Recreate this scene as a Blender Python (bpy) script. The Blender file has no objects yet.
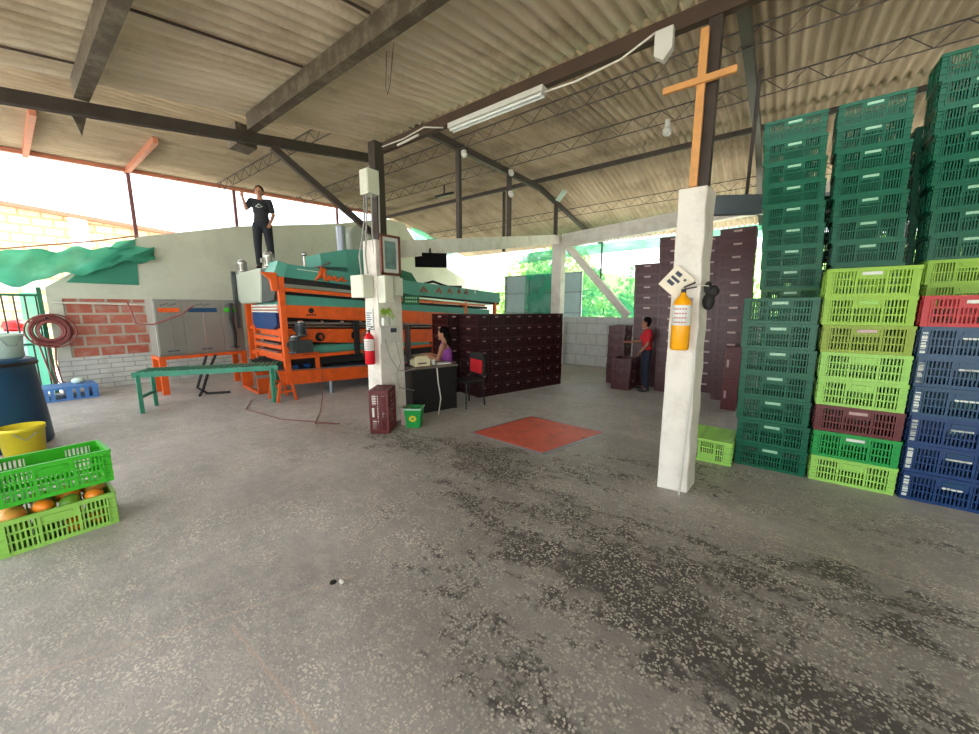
import bpy, bmesh, math, random
from mathutils import Vector, Matrix, Euler
random.seed(7)
SC = bpy.context.scene
COL = SC.collection
PI = math.pi
R = math.radians

# ------------------------------------------------------------------ materials
def lin(c):
    return tuple(((x/255.0)/12.92 if x/255.0 <= 0.04045 else ((x/255.0+0.055)/1.055)**2.4) for x in c) + (1.0,)

def mat(name, rgb, rough=0.5, metal=0.0, var=0.12, scale=6.0, bump=0.0, bscale=60.0, spec=None, dirt=None, dirt_scale=2.0, dirt_amt=0.5):
    m = bpy.data.materials.new(name); m.use_nodes = True
    nt = m.node_tree; N = nt.nodes; L = nt.links
    b = N['Principled BSDF']
    b.inputs['Roughness'].default_value = rough
    b.inputs['Metallic'].default_value = metal
    if spec is not None: b.inputs['Specular IOR Level'].default_value = spec
    tc = N.new('ShaderNodeTexCoord')
    no = N.new('ShaderNodeTexNoise'); no.inputs['Scale'].default_value = scale; no.inputs['Detail'].default_value = 5
    L.new(tc.outputs['Object'], no.inputs['Vector'])
    rp = N.new('ShaderNodeValToRGB')
    c = lin(rgb)
    rp.color_ramp.elements[0].position = 0.3; rp.color_ramp.elements[1].position = 0.7
    rp.color_ramp.elements[0].color = tuple(x*(1-var) for x in c[:3])+(1,)
    rp.color_ramp.elements[1].color = tuple(min(1, x*(1+var)) for x in c[:3])+(1,)
    L.new(no.outputs['Fac'], rp.inputs['Fac'])
    out = rp.outputs['Color']
    if dirt:
        n2 = N.new('ShaderNodeTexNoise'); n2.inputs['Scale'].default_value = dirt_scale; n2.inputs['Detail'].default_value = 8; n2.inputs['Roughness'].default_value = 0.7
        L.new(tc.outputs['Object'], n2.inputs['Vector'])
        r2 = N.new('ShaderNodeValToRGB'); r2.color_ramp.elements[0].position = 0.48; r2.color_ramp.elements[1].position = 0.72
        r2.color_ramp.elements[0].color = (0, 0, 0, 1); r2.color_ramp.elements[1].color = (dirt_amt,)*3+(1,)
        L.new(n2.outputs['Fac'], r2.inputs['Fac'])
        mx = N.new('ShaderNodeMixRGB'); L.new(r2.outputs['Color'], mx.inputs['Fac']); L.new(out, mx.inputs['Color1']); mx.inputs['Color2'].default_value = lin(dirt)
        out = mx.outputs['Color']
    L.new(out, b.inputs['Base Color'])
    if bump > 0:
        n3 = N.new('ShaderNodeTexNoise'); n3.inputs['Scale'].default_value = bscale; n3.inputs['Detail'].default_value = 4
        L.new(tc.outputs['Object'], n3.inputs['Vector'])
        bp = N.new('ShaderNodeBump'); bp.inputs['Strength'].default_value = bump; bp.inputs['Distance'].default_value = 0.01
        L.new(n3.outputs['Fac'], bp.inputs['Height']); L.new(bp.outputs['Normal'], b.inputs['Normal'])
    return m

M = {}
M['dgreen'] = mat('dark_green_plastic', (0, 90, 62), 0.36, var=0.1, scale=2, spec=0.35)
M['dgreen2'] = mat('forest_green_plastic', (4, 96, 40), 0.38, var=0.1, scale=2)
M['green'] = mat('green_plastic', (6, 150, 62), 0.4, var=0.08, scale=2)
M['bgreen'] = mat('bright_green_plastic', (62, 190, 40), 0.4, var=0.08, scale=2)
M['lime'] = mat('lime_plastic', (142, 190, 44), 0.42, var=0.08, scale=2)
M['pale'] = mat('pale_green_plastic', (150, 206, 92), 0.45, var=0.08, scale=2)
M['lime2'] = mat('yellow_green_plastic', (134, 162, 26), 0.42, var=0.08, scale=2)
M['blue'] = mat('blue_plastic', (0, 52, 104), 0.38, var=0.1, scale=2)
M['blue2'] = mat('teal_blue_plastic', (0, 64, 98), 0.38, var=0.1, scale=2)
M['red'] = mat('red_plastic', (186, 10, 14), 0.38, var=0.08, scale=2)
M['maroon'] = mat('maroon_plastic', (96, 32, 32), 0.36, var=0.12, scale=2)
M['maroon2'] = mat('brown_red_plastic', (74, 28, 30), 0.34, var=0.12, scale=2)
M['dmaroon'] = mat('dark_maroon_plastic', (46, 14, 16), 0.38, var=0.12, scale=2)
M['label'] = mat('pale_label', (216, 224, 212), 0.35, var=0.1, scale=40)
M['labelg'] = mat('faded_green_label', (150, 200, 168), 0.3, var=0.12, scale=40)
M['labeld'] = mat('dim_red_label', (142, 112, 106), 0.35, var=0.12, scale=40)
M['labelr'] = mat('faded_red_label', (186, 158, 152), 0.3, var=0.12, scale=40)
M['white'] = mat('white_paint', (205, 206, 196), 0.6, var=0.05, dirt=(150, 145, 130), dirt_scale=3, dirt_amt=0.35)
M['column'] = mat('white_column_plaster', (226, 223, 212), 0.75, var=0.05, bump=0.5, bscale=30, dirt=(150, 138, 118), dirt_scale=3.5, dirt_amt=0.4)
M['ink'] = mat('printed_ink', (50, 60, 75), 0.6)
M['inkr'] = mat('red_ink', (190, 50, 50), 0.6)
M['orange'] = mat('orange_paint', (222, 92, 26), 0.42, var=0.1, dirt=(120, 50, 25), dirt_scale=5, dirt_amt=0.4)
M['teal'] = mat('teal_paint', (74, 146, 130), 0.45, var=0.08, dirt=(50, 92, 86), dirt_scale=3, dirt_amt=0.3)
M['teal2'] = mat('light_teal_paint', (84, 158, 140), 0.45, var=0.08)
M['bench'] = mat('bench_green_paint', (52, 140, 112), 0.45, var=0.1, dirt=(40, 80, 70), dirt_scale=8, dirt_amt=0.4)
M['black'] = mat('black_plastic', (16, 16, 18), 0.45)
M['tvb'] = mat('screen_black', (8, 8, 9), 0.7, spec=0.1)
M['rubber'] = mat('dark_rubber', (26, 26, 26), 0.7)
M['steel'] = mat('brushed_steel', (168, 168, 160), 0.34, metal=0.85, var=0.08, scale=3)
M['cabsteel'] = mat('cabinet_steel', (140, 140, 132), 0.45, metal=0.45, var=0.1, scale=2)
M['tank'] = mat('grey_tank_paint', (168, 176, 160), 0.4, var=0.06, scale=2)
M['chrome'] = mat('worn_chrome', (190, 190, 190), 0.25, metal=0.9)
M['motor'] = mat('motor_grey', (76, 84, 84), 0.4, metal=0.5, dirt=(30, 32, 32), dirt_scale=8)
M['galv'] = mat('galvanised_sheet', (150, 158, 166), 0.35, metal=0.7, var=0.1, scale=2)
M['gatep'] = mat('gate_sheet_paint', (168, 190, 196), 0.55, var=0.06)
M['beam'] = mat('olive_beam_paint', (74, 65, 50), 0.6, var=0.12, scale=3, dirt=(150, 142, 120), dirt_scale=9, dirt_amt=0.45)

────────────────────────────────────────

AIM OF THE TASK> All of the lines above should be printed exactly, minus the pictures.

THE SOLUTION>
Recreate this scene as a Blender Python (bpy) script. The Blender file has no objects yet.
import bpy, bmesh, math, random
from mathutils import Vector, Matrix, Euler
random.seed(7)
SC = bpy.context.scene
COL = SC.collection
PI = math.pi
R = math.radians

# ------------------------------------------------------------------ materials
def lin(c):
    return tuple(((x/255.0)/12.92 if x/255.0 <= 0.04045 else ((x/255.0+0.055)/1.055)**2.4) for x in c) + (1.0,)

def mat(name, rgb, rough=0.5, metal=0.0, var=0.12, scale=6.0, bump=0.0, bscale=60.0, spec=None, dirt=None, dirt_scale=2.0, dirt_amt=0.5):
    m = bpy.data.materials.new(name); m.use_nodes = True
    nt = m.node_tree; N = nt.nodes; L = nt.links
    b = N['Principled BSDF']
    b.inputs['Roughness'].default_value = rough
    b.inputs['Metallic'].default_value = metal
    if spec is not None: b.inputs['Specular IOR Level'].default_value = spec
    tc = N.new('ShaderNodeTexCoord')
    no = N.new('ShaderNodeTexNoise'); no.inputs['Scale'].default_value = scale; no.inputs['Detail'].default_value = 5
    L.new(tc.outputs['Object'], no.inputs['Vector'])
    rp = N.new('ShaderNodeValToRGB')
    c = lin(rgb)
    rp.color_ramp.elements[0].position = 0.3; rp.color_ramp.elements[1].position = 0.7
    rp.color_ramp.elements[0].color = tuple(x*(1-var) for x in c[:3])+(1,)
    rp.color_ramp.elements[1].color = tuple(min(1, x*(1+var)) for x in c[:3])+(1,)
    L.new(no.outputs['Fac'], rp.inputs['Fac'])
    out = rp.outputs['Color']
    if dirt:
        n2 = N.new('ShaderNodeTexNoise'); n2.inputs['Scale'].default_value = dirt_scale; n2.inputs['Detail'].default_value = 8; n2.inputs['Roughness'].default_value = 0.7
        L.new(tc.outputs['Object'], n2.inputs['Vector'])
        r2 = N.new('ShaderNodeValToRGB'); r2.color_ramp.elements[0].position = 0.48; r2.color_ramp.elements[1].position = 0.72
        r2.color_ramp.elements[0].color = (0, 0, 0, 1); r2.color_ramp.elements[1].color = (dirt_amt,)*3+(1,)
        L.new(n2.outputs['Fac'], r2.inputs['Fac'])
        mx = N.new('ShaderNodeMixRGB'); L.new(r2.outputs['Color'], mx.inputs['Fac']); L.new(out, mx.inputs['Color1']); mx.inputs['Color2'].default_value = lin(dirt)
        out = mx.outputs['Color']
    L.new(out, b.inputs['Base Color'])
    if bump > 0:
        n3 = N.new('ShaderNodeTexNoise'); n3.inputs['Scale'].default_value = bscale; n3.inputs['Detail'].default_value = 4
        L.new(tc.outputs['Object'], n3.inputs['Vector'])
        bp = N.new('ShaderNodeBump'); bp.inputs['Strength'].default_value = bump; bp.inputs['Distance'].default_value = 0.01
        L.new(n3.outputs['Fac'], bp.inputs['Height']); L.new(bp.outputs['Normal'], b.inputs['Normal'])
    return m

M = {}
M['dgreen'] = mat('dark_green_plastic', (0, 90, 62), 0.36, var=0.1, scale=2, spec=0.35)
M['dgreen2'] = mat('forest_green_plastic', (4, 96, 40), 0.38, var=0.1, scale=2)
M['green'] = mat('green_plastic', (6, 150, 62), 0.4, var=0.08, scale=2)
M['bgreen'] = mat('bright_green_plastic', (62, 190, 40), 0.4, var=0.08, scale=2)
M['lime'] = mat('lime_plastic', (142, 190, 44), 0.42, var=0.08, scale=2)
M['pale'] = mat('pale_green_plastic', (150, 206, 92), 0.45, var=0.08, scale=2)
M['lime2'] = mat('yellow_green_plastic', (134, 162, 26), 0.42, var=0.08, scale=2)
M['blue'] = mat('blue_plastic', (0, 52, 104), 0.38, var=0.1, scale=2)
M['blue2'] = mat('teal_blue_plastic', (0, 64, 98), 0.38, var=0.1, scale=2)
M['red'] = mat('red_plastic', (186, 10, 14), 0.38, var=0.08, scale=2)
M['maroon'] = mat('maroon_plastic', (96, 32, 32), 0.36, var=0.12, scale=2)
M['maroon2'] = mat('brown_red_plastic', (74, 28, 30), 0.34, var=0.12, scale=2)
M['dmaroon'] = mat('dark_maroon_plastic', (46, 14, 16), 0.38, var=0.12, scale=2)
M['label'] = mat('pale_label', (216, 224, 212), 0.35, var=0.1, scale=40)
M['labelg'] = mat('faded_green_label', (150, 200, 168), 0.3, var=0.12, scale=40)
M['labeld'] = mat('dim_red_label', (142, 112, 106), 0.35, var=0.12, scale=40)
M['labelr'] = mat('faded_red_label', (186, 158, 152), 0.3, var=0.12, scale=40)
M['white'] = mat('white_paint', (205, 206, 196), 0.6, var=0.05, dirt=(150, 145, 130), dirt_scale=3, dirt_amt=0.35)
M['column'] = mat('white_column_plaster', (226, 223, 212), 0.75, var=0.05, bump=0.5, bscale=30, dirt=(150, 138, 118), dirt_scale=3.5, dirt_amt=0.4)
M['ink'] = mat('printed_ink', (50, 60, 75), 0.6)
M['inkr'] = mat('red_ink', (190, 50, 50), 0.6)
M['orange'] = mat('orange_paint', (222, 92, 26), 0.42, var=0.1, dirt=(120, 50, 25), dirt_scale=5, dirt_amt=0.4)
M['teal'] = mat('teal_paint', (74, 146, 130), 0.45, var=0.08, dirt=(50, 92, 86), dirt_scale=3, dirt_amt=0.3)
M['teal2'] = mat('light_teal_paint', (84, 158, 140), 0.45, var=0.08)
M['bench'] = mat('bench_green_paint', (52, 140, 112), 0.45, var=0.1, dirt=(40, 80, 70), dirt_scale=8, dirt_amt=0.4)
M['black'] = mat('black_plastic', (16, 16, 18), 0.45)
M['tvb'] = mat('screen_black', (8, 8, 9), 0.7, spec=0.1)
M['rubber'] = mat('dark_rubber', (26, 26, 26), 0.7)
M['steel'] = mat('brushed_steel', (168, 168, 160), 0.34, metal=0.85, var=0.08, scale=3)
M['cabsteel'] = mat('cabinet_steel', (140, 140, 132), 0.45, metal=0.45, var=0.1, scale=2)
M['tank'] = mat('grey_tank_paint', (168, 176, 160), 0.4, var=0.06, scale=2)
M['chrome'] = mat('worn_chrome', (190, 190, 190), 0.25, metal=0.9)
M['motor'] = mat('motor_grey', (76, 84, 84), 0.4, metal=0.5, dirt=(30, 32, 32), dirt_scale=8)
M['galv'] = mat('galvanised_sheet', (150, 158, 166), 0.35, metal=0.7, var=0.1, scale=2)
M['gatep'] = mat('gate_sheet_paint', (168, 190, 196), 0.55, var=0.06)
M['beam'] = mat('olive_beam_paint', (74, 65, 50), 0.6, var=0.12, scale=3, dirt=(150, 142, 120), dirt_scale=9, dirt_amt=0.45)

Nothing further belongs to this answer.